Medient, Effingham IDA Press Forward for New Memorandum of Understanding
Friday, September 26th, 2014
The Effingham County board of directors met Thursday evening, September 25, for its monthly meeting. Last week’s regularly-scheduled IDA board meeting was postponed until September 25, because of a schedule conflict with the Georgia Economic Development conference that was in town last week according to John Henry, CEO at the IDA.
The agenda, as well as the concluding comments of the last meeting indicated that all outstanding items needed from Medient to the IDA would be provided, including a supplemental Memorandum of Understanding (MOU) between Medient and the County that could be presented for final approval by the IDA board.

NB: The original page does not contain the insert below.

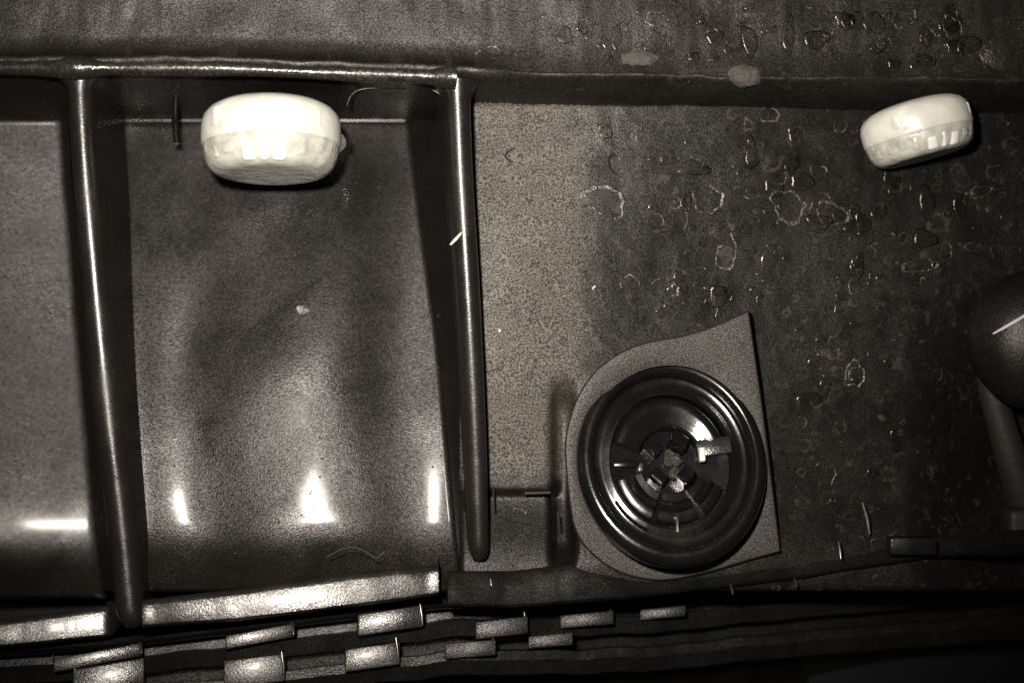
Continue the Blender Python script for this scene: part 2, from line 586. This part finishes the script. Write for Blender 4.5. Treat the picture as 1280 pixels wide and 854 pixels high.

However, no new documents were ready. “We are closer on the new agreement,” said Ted Corello, attorney for the IDA. “I think we’re a lot closer but we need another draft that will get kicked out and circulated to everybody. We’ve made substantial progress,” he said.
The IDA’s Medient Committee, along with Medient leadership and lawyer for IDA, have been meeting via regular Tuesday morning conference calls, to “stay on top of these outstanding items that are required for the master plan approval process,” said Henry. “We’re almost there,” said Henry. “The only thing we have left to address is the supplemental agreement. We’ve really focused on that and had to re-craft that.” he said. “That will act as an amendment to the existing MOU.”
Henry reported that Medient had delivered most of the other outstanding items, including the proposed development schedule, job creation estimates, cost abatement plan and capital investment commitment. “We are still waiting on a water/sewer demands, but that will come when the [new] master plan is fleshed out,” he said. “That is still outstanding but we expect it to be until the engineers have revised their plans a little further.” Also outstanding is the Development Regional Impact (DRI) statement.
Henry said he expects the proposed new MOU to be ready for the next board meeting, now rescheduled for October 21, to give the committee time to finish its work. “The next step is the workshop that was contemplated at the last board meeting so that we can set down with all the information here and go through it and actually file for the master plan,” said Henry. “I think we have enough information now that we can pull it all together and make some sort of decision once we have the supplemental agreement.”
The newest revisions of the documents are not available to the public yet, said Henry. “They are under attorney/client privilege right now until everyone has had a chance to review them and decide what the final documents are going to look like,” said Henry.